Source material:
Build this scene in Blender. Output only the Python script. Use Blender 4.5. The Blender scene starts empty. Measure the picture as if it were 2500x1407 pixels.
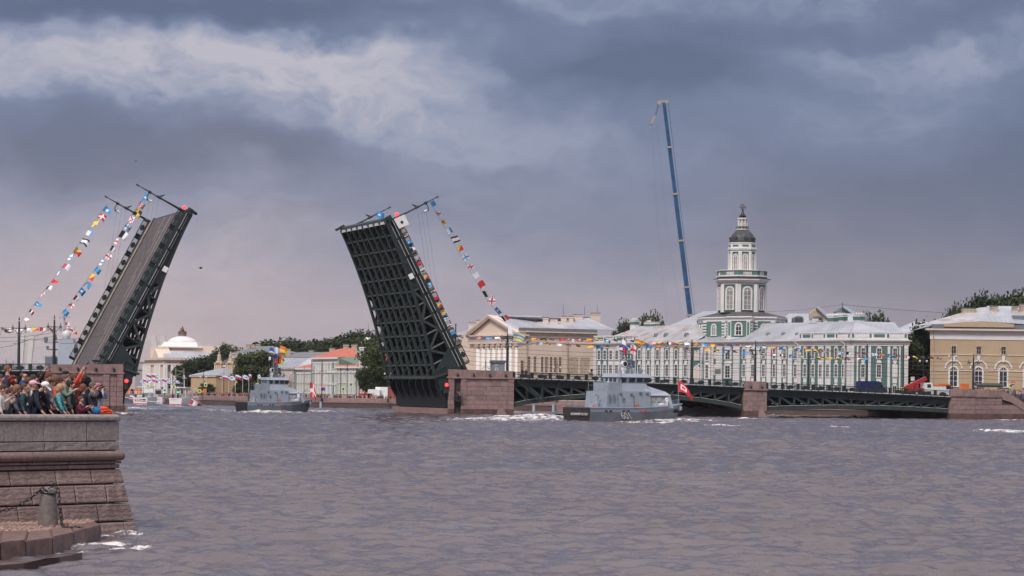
import bpy, bmesh, math, random
import numpy as np
from mathutils import Vector, Matrix
R = random.Random(7)
rad = math.radians
SC = bpy.context.scene
COL = SC.collection
# ------------------------------------------------------------------ camera
F, HX, HY, ROLL, CH = 6000.0, 1250.0, 950.0, 0.012, 5.0
cam = bpy.data.cameras.new('camera')
cam.sensor_width = 36.0
cam.lens = 36.0 * F / 2500.0
cam.shift_x = 0.0
cam.shift_y = (HY - 703.5) / 2500.0
cam.clip_start = 1.0
cam.clip_end = 30000.0
camo = bpy.data.objects.new('camera', cam)
COL.objects.link(camo)
camo.matrix_world = Matrix.Translation((0, 0, CH)) @ Matrix.Rotation(rad(90), 4, 'X') @ Matrix.Rotation(ROLL, 4, 'Z')
SC.camera = camo
SC.view_settings.view_transform = 'Standard'
SC.view_settings.look = 'None'
SC.view_settings.gamma = 1.0
SC.view_settings.use_curve_mapping = False
SC.view_settings.exposure = 0.85
# ------------------------------------------------------------------ light
SUN_EL, SUN_AZ = 48.0, 205.0          # compass style: 0 = +Y, clockwise
sun = bpy.data.lights.new('sun', 'SUN')
sun.energy = 1.5
sun.angle = rad(14)
sun.color = (1.0, 0.93, 0.87)
suno = bpy.data.objects.new('sun', sun)
COL.objects.link(suno)
sd = Vector((math.sin(rad(SUN_AZ)) * math.cos(rad(SUN_EL)), math.cos(rad(SUN_AZ)) * math.cos(rad(SUN_EL)), math.sin(rad(SUN_EL))))
suno.rotation_euler = (-sd).to_track_quat('-Z', 'Y').to_euler()
# ------------------------------------------------------------------ sky
class NT:
 def __init__(s, nt):
  s.nt = nt
 def n(s, typ, **kw):
  nd = s.nt.nodes.new(typ)
  for k, v in kw.items():
   setattr(nd, k, v)
  return nd
 def put(s, sock, v):
  if isinstance(v, bpy.types.NodeSocket):
   s.nt.links.new(v, sock)
  elif v is not None:
   sock.default_value = v
 def m(s, op, a, b=0.0, c=0.0, clamp=False):
  nd = s.n('ShaderNodeMath', operation=op, use_clamp=clamp)
  s.put(nd.inputs[0], a); s.put(nd.inputs[1], b); s.put(nd.inputs[2], c)
  return nd.outputs[0]
 def vm(s, op, a, b=None):
  nd = s.n('ShaderNodeVectorMath', operation=op)
  s.put(nd.inputs[0], a)
  if b is not None:
   s.put(nd.inputs[1], b)
  return nd.outputs[0]
 def mix(s, f, a, b, blend='MIX'):
  nd = s.n('ShaderNodeMix', data_type='RGBA', blend_type=blend)
  s.put(nd.inputs[0], f); s.put(nd.inputs[6], a); s.put(nd.inputs[7], b)
  return nd.outputs[2]
 def noise(s, vec, scale, detail=3.0, rough=0.55, dist=0.0):
  nd = s.n('ShaderNodeTexNoise')
  if vec is not None:
   s.put(nd.inputs['Vector'], vec)
  s.put(nd.inputs['Scale'], scale); s.put(nd.inputs['Detail'], detail)
  s.put(nd.inputs['Roughness'], rough); s.put(nd.inputs['Distortion'], dist)
  return nd.outputs['Fac']
 def ramp(s, f, stops, interp='LINEAR'):
  nd = s.n('ShaderNodeValToRGB')
  cr = nd.color_ramp
  cr.interpolation = interp
  while len(cr.elements) < len(stops):
   cr.elements.new(0.5)
  for e, (p, c) in zip(cr.elements, stops):
   e.position = p
   e.color = (c[0], c[1], c[2], 1.0) if hasattr(c, '__len__') else (c, c, c, 1.0)
  s.put(nd.inputs[0], f)
  return nd.outputs[0]
 def xyz(s, x, y, z):
  nd = s.n('ShaderNodeCombineXYZ')
  s.put(nd.inputs[0], x); s.put(nd.inputs[1], y); s.put(nd.inputs[2], z)
  return nd.outputs[0]
def srgb(r, g, b):
 def f(c):
  c /= 255.0
  return c / 12.92 if c <= 0.04045 else ((c + 0.055) / 1.055) ** 2.4
 return (f(r), f(g), f(b), 1.0)
world = bpy.data.worlds.new('World')
SC.world = world
world.use_nodes = True
wn = NT(world.node_tree)
world.node_tree.nodes.clear()
tc = wn.n('ShaderNodeTexCoord').outputs['Generated']
sep = wn.n('ShaderNodeSeparateXYZ'); wn.put(sep.inputs[0], tc)
AZ = wn.m('ARCTAN2', sep.outputs[0], sep.outputs[1])
EL = wn.m('ARCSINE', sep.outputs[2])
ELa = wn.m('MAXIMUM', EL, 0.0)
U0 = wn.m('MULTIPLY', AZ, 6.0); V0 = wn.m('MULTIPLY', EL, 6.0)       # thousands of photo pixels, roughly
# billowing warp of the cloud coordinates
pv = wn.xyz(wn.m('MULTIPLY', sep.outputs[0], 6.0), wn.m('MULTIPLY', sep.outputs[1], 6.0), wn.m('MULTIPLY', sep.outputs[2], 9.0))
def warp(nx, amt):
 a = wn.noise(wn.vm('ADD', pv, (nx, 3.1, 1.7)), 1.6, 5.0, 0.58)
 return wn.m('MULTIPLY', wn.m('SUBTRACT', a, 0.5), amt)
Uw = wn.m('ADD', U0, warp(11.0, 0.75))
Vw = wn.m('ADD', V0, warp(29.0, 0.42))
def blob(cx, cy, rx, ry, amp, p=1.0):
 u = wn.m('DIVIDE', wn.m('SUBTRACT', Uw, (cx - 1250) / 1000.0), rx / 1000.0)
 v = wn.m('DIVIDE', wn.m('SUBTRACT', Vw, (950 - cy) / 1000.0), ry / 1000.0)
 d = wn.m('ADD', wn.m('MULTIPLY', u, u), wn.m('MULTIPLY', v, v))
 return wn.m('MULTIPLY', wn.m('EXPONENT', wn.m('MULTIPLY', d, -1.0)), amp)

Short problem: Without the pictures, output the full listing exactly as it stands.

Output:
Build this scene in Blender. Output only the Python script. Use Blender 4.5. The Blender scene starts empty. Measure the picture as if it were 2500x1407 pixels.
import bpy, bmesh, math, random
import numpy as np
from mathutils import Vector, Matrix
R = random.Random(7)
rad = math.radians
SC = bpy.context.scene
COL = SC.collection
# ------------------------------------------------------------------ camera
F, HX, HY, ROLL, CH = 6000.0, 1250.0, 950.0, 0.012, 5.0
cam = bpy.data.cameras.new('camera')
cam.sensor_width = 36.0
cam.lens = 36.0 * F / 2500.0
cam.shift_x = 0.0
cam.shift_y = (HY - 703.5) / 2500.0
cam.clip_start = 1.0
cam.clip_end = 30000.0
camo = bpy.data.objects.new('camera', cam)
COL.objects.link(camo)
camo.matrix_world = Matrix.Translation((0, 0, CH)) @ Matrix.Rotation(rad(90), 4, 'X') @ Matrix.Rotation(ROLL, 4, 'Z')
SC.camera = camo
SC.view_settings.view_transform = 'Standard'
SC.view_settings.look = 'None'
SC.view_settings.gamma = 1.0
SC.view_settings.use_curve_mapping = False
SC.view_settings.exposure = 0.85
# ------------------------------------------------------------------ light
SUN_EL, SUN_AZ = 48.0, 205.0          # compass style: 0 = +Y, clockwise
sun = bpy.data.lights.new('sun', 'SUN')
sun.energy = 1.5
sun.angle = rad(14)
sun.color = (1.0, 0.93, 0.87)
suno = bpy.data.objects.new('sun', sun)
COL.objects.link(suno)
sd = Vector((math.sin(rad(SUN_AZ)) * math.cos(rad(SUN_EL)), math.cos(rad(SUN_AZ)) * math.cos(rad(SUN_EL)), math.sin(rad(SUN_EL))))
suno.rotation_euler = (-sd).to_track_quat('-Z', 'Y').to_euler()
# ------------------------------------------------------------------ sky
class NT:
 def __init__(s, nt):
  s.nt = nt
 def n(s, typ, **kw):
  nd = s.nt.nodes.new(typ)
  for k, v in kw.items():
   setattr(nd, k, v)
  return nd
 def put(s, sock, v):
  if isinstance(v, bpy.types.NodeSocket):
   s.nt.links.new(v, sock)
  elif v is not None:
   sock.default_value = v
 def m(s, op, a, b=0.0, c=0.0, clamp=False):
  nd = s.n('ShaderNodeMath', operation=op, use_clamp=clamp)
  s.put(nd.inputs[0], a); s.put(nd.inputs[1], b); s.put(nd.inputs[2], c)
  return nd.outputs[0]
 def vm(s, op, a, b=None):
  nd = s.n('ShaderNodeVectorMath', operation=op)
  s.put(nd.inputs[0], a)
  if b is not None:
   s.put(nd.inputs[1], b)
  return nd.outputs[0]
 def mix(s, f, a, b, blend='MIX'):
  nd = s.n('ShaderNodeMix', data_type='RGBA', blend_type=blend)
  s.put(nd.inputs[0], f); s.put(nd.inputs[6], a); s.put(nd.inputs[7], b)
  return nd.outputs[2]
 def noise(s, vec, scale, detail=3.0, rough=0.55, dist=0.0):
  nd = s.n('ShaderNodeTexNoise')
  if vec is not None:
   s.put(nd.inputs['Vector'], vec)
  s.put(nd.inputs['Scale'], scale); s.put(nd.inputs['Detail'], detail)
  s.put(nd.inputs['Roughness'], rough); s.put(nd.inputs['Distortion'], dist)
  return nd.outputs['Fac']
 def ramp(s, f, stops, interp='LINEAR'):
  nd = s.n('ShaderNodeValToRGB')
  cr = nd.color_ramp
  cr.interpolation = interp
  while len(cr.elements) < len(stops):
   cr.elements.new(0.5)
  for e, (p, c) in zip(cr.elements, stops):
   e.position = p
   e.color = (c[0], c[1], c[2], 1.0) if hasattr(c, '__len__') else (c, c, c, 1.0)
  s.put(nd.inputs[0], f)
  return nd.outputs[0]
 def xyz(s, x, y, z):
  nd = s.n('ShaderNodeCombineXYZ')
  s.put(nd.inputs[0], x); s.put(nd.inputs[1], y); s.put(nd.inputs[2], z)
  return nd.outputs[0]
def srgb(r, g, b):
 def f(c):
  c /= 255.0
  return c / 12.92 if c <= 0.04045 else ((c + 0.055) / 1.055) ** 2.4
 return (f(r), f(g), f(b), 1.0)
world = bpy.data.worlds.new('World')
SC.world = world
world.use_nodes = True
wn = NT(world.node_tree)
world.node_tree.nodes.clear()
tc = wn.n('ShaderNodeTexCoord').outputs['Generated']
sep = wn.n('ShaderNodeSeparateXYZ'); wn.put(sep.inputs[0], tc)
AZ = wn.m('ARCTAN2', sep.outputs[0], sep.outputs[1])
EL = wn.m('ARCSINE', sep.outputs[2])
ELa = wn.m('MAXIMUM', EL, 0.0)
U0 = wn.m('MULTIPLY', AZ, 6.0); V0 = wn.m('MULTIPLY', EL, 6.0)       # thousands of photo pixels, roughly
# billowing warp of the cloud coordinates
pv = wn.xyz(wn.m('MULTIPLY', sep.outputs[0], 6.0), wn.m('MULTIPLY', sep.outputs[1], 6.0), wn.m('MULTIPLY', sep.outputs[2], 9.0))
def warp(nx, amt):
 a = wn.noise(wn.vm('ADD', pv, (nx, 3.1, 1.7)), 1.6, 5.0, 0.58)
 return wn.m('MULTIPLY', wn.m('SUBTRACT', a, 0.5), amt)
Uw = wn.m('ADD', U0, warp(11.0, 0.75))
Vw = wn.m('ADD', V0, warp(29.0, 0.42))
def blob(cx, cy, rx, ry, amp, p=1.0):
 u = wn.m('DIVIDE', wn.m('SUBTRACT', Uw, (cx - 1250) / 1000.0), rx / 1000.0)
 v = wn.m('DIVIDE', wn.m('SUBTRACT', Vw, (950 - cy) / 1000.0), ry / 1000.0)
 d = wn.m('ADD', wn.m('MULTIPLY', u, u), wn.m('MULTIPLY', v, v))
 return wn.m('MULTIPLY', wn.m('EXPONENT', wn.m('MULTIPLY', d, -1.0)), amp)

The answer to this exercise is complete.